Riccardo Chailly leads the Concertgebouw Orchestra in some of Prokofiev's most colourful works, featuring the Netherlands Radio Choir, the Chorus of Dutch National Opera and mezzo-soprano Ekaterine Semenchuk in the cantata Alexander Nevsky.
About this concert
Film music, ballets, symphonies – Prokofiev could write absolutely anything and was rarely at a loss for catchy melodies. Riccardo Chailly has given the orchestral wizard pride of place on this programme featuring the captivating cantata Alexander Nevsky, in which the Concertgebouw Orchestra joins forces with two large choirs and celebrated mezzo-soprano Ekaterina Semenchuk. Prokofiev’s adventurous, far too rarely performed Symphony No. 4 is programmed before the interval. In this work Prokofiev reused material from an unfinished ballet. Riccardo Chailly conducts the second, much improved, version from 1947. The second movement in particular is one of the finest hidden gems in the orchestral repertoire.
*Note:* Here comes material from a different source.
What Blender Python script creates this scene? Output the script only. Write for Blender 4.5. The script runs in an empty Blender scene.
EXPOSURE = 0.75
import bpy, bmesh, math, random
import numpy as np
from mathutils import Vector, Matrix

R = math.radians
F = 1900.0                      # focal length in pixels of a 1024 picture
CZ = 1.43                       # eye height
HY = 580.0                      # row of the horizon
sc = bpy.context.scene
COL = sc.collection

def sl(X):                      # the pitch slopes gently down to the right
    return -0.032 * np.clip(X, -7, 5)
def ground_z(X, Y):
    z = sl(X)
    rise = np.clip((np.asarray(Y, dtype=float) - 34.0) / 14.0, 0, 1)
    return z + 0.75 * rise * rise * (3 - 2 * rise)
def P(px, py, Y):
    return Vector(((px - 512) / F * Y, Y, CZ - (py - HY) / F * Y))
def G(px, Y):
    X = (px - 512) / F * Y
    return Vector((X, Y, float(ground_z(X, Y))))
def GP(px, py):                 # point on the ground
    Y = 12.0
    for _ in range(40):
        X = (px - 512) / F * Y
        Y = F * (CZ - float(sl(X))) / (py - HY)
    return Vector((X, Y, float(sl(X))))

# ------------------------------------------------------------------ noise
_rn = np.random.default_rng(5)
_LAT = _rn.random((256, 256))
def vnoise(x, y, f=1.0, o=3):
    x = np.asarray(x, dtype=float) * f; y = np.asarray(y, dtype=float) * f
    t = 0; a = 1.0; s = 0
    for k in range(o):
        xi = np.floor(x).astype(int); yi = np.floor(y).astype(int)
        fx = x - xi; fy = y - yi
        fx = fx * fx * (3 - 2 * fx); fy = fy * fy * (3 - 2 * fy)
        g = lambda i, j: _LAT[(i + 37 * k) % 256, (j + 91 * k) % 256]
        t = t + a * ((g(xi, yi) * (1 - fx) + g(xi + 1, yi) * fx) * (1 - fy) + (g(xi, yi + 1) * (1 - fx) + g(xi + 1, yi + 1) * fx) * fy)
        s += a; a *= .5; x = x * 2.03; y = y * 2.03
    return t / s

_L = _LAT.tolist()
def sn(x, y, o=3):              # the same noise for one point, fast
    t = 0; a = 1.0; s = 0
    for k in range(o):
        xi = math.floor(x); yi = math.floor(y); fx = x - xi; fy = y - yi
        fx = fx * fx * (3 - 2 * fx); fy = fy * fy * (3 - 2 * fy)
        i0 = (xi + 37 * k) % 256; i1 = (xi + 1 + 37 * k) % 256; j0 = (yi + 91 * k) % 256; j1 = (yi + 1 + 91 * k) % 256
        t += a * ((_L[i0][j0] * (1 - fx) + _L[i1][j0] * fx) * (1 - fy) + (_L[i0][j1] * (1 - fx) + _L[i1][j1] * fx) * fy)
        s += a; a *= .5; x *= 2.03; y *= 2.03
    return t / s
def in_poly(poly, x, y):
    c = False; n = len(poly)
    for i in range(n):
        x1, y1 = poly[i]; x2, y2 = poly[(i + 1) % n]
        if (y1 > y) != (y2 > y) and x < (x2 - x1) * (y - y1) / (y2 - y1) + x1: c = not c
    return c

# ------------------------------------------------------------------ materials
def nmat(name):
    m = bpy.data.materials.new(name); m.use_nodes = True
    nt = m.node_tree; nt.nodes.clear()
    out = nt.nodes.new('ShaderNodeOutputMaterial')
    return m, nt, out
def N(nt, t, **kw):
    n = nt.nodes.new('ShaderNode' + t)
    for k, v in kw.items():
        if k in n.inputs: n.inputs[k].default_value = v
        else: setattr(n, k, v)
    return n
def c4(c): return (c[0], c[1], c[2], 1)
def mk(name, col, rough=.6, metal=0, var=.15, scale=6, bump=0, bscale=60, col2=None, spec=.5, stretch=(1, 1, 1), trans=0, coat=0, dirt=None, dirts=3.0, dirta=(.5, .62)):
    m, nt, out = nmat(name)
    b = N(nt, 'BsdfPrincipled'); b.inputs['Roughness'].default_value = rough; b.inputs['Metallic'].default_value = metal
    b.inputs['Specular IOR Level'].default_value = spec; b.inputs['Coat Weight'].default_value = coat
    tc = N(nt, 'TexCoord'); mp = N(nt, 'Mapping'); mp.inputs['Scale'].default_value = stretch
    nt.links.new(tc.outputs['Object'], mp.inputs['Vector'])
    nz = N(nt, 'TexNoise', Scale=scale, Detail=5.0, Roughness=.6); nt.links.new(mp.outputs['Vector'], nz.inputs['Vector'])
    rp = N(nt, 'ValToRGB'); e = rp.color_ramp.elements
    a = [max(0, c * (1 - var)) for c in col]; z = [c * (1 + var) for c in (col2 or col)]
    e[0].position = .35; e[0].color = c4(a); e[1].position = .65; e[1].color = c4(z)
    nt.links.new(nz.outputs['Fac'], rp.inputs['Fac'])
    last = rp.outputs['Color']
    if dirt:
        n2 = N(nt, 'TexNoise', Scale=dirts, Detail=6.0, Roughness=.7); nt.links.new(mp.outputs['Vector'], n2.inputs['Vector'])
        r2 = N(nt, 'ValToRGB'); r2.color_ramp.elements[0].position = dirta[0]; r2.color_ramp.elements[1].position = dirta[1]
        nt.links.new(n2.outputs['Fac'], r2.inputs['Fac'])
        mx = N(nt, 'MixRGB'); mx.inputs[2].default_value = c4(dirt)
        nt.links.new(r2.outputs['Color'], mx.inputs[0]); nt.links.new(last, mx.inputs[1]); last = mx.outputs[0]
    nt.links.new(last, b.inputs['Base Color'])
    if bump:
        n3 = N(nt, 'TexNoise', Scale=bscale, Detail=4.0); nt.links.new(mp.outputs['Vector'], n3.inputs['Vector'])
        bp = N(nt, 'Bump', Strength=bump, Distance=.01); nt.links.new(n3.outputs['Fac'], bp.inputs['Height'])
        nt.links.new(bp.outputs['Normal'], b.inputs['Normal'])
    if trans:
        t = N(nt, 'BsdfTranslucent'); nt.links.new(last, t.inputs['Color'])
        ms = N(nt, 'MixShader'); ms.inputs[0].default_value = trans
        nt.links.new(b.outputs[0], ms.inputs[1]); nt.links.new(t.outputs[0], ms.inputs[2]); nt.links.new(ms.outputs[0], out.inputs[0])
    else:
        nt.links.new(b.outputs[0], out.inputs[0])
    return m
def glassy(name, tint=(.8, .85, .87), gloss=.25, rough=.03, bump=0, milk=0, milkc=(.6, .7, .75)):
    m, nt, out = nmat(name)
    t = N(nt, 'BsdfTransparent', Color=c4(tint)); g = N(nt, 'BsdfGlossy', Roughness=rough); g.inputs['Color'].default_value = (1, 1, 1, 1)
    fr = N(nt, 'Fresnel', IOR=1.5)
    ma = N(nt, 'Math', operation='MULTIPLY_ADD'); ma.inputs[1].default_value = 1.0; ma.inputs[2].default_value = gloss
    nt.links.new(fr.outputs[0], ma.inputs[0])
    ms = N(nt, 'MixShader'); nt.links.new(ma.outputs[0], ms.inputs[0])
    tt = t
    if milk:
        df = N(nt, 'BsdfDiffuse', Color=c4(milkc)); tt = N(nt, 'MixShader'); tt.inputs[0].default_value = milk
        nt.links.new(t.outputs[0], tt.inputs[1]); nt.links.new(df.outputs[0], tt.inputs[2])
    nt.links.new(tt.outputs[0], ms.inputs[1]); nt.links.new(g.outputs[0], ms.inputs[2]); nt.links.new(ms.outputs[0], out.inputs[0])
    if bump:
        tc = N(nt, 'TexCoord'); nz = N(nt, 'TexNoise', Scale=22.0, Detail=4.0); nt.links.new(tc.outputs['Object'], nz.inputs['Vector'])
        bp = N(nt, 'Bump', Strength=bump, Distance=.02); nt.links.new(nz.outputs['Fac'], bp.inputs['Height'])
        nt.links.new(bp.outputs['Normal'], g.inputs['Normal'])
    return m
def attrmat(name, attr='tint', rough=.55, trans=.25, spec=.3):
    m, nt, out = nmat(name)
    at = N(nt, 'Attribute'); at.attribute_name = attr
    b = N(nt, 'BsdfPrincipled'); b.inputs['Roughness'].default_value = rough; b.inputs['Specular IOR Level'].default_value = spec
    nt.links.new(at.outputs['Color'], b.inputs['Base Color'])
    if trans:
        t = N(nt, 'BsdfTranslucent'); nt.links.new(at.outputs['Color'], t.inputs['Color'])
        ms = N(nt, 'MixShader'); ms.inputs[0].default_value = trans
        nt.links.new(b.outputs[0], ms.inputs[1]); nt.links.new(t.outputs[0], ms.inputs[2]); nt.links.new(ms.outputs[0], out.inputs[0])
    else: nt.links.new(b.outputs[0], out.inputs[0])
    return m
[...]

Alexander Nevsky was the result of an extraordinary collaboration between the composer Sergey Prokofiev and the film director Sergey Eisenstein, who had great admiration for each other. Prokofiev took the best parts of the film score to forge a floridly orchestrated cantata, with songs brimming with tragedy, suspense and folk melodies.
On Alexander Nevsky
Like many other twentieth-century compositions, Prokofiev's Alexander Nevsky, composed at the height of Stalin’s regime, is linked to nationalist ideologies. The text, about a thirteenth-century prince who defeated the invaders, glorifies the collective identity and moral righteousness of ‘the Russian people’. However, performing the cantata is not the same as endorsing its nationalistic content. The Concertgebouw Orchestra wishes to emphasise that performing the work in the context of a concert allows it to be listened to critically, as a historical artefact and as music, rather than to be used as a means of state propaganda.
Conductor Riccardo Chailly says: ‘I focus solely on the artistic value. It is a masterpiece. Period. Great artists of the past, such as Prokofiev and Shostakovich, must be protected from any association with the current regime.’
The second movement in particular is one of the finest hidden gems in the orchestral repertoire.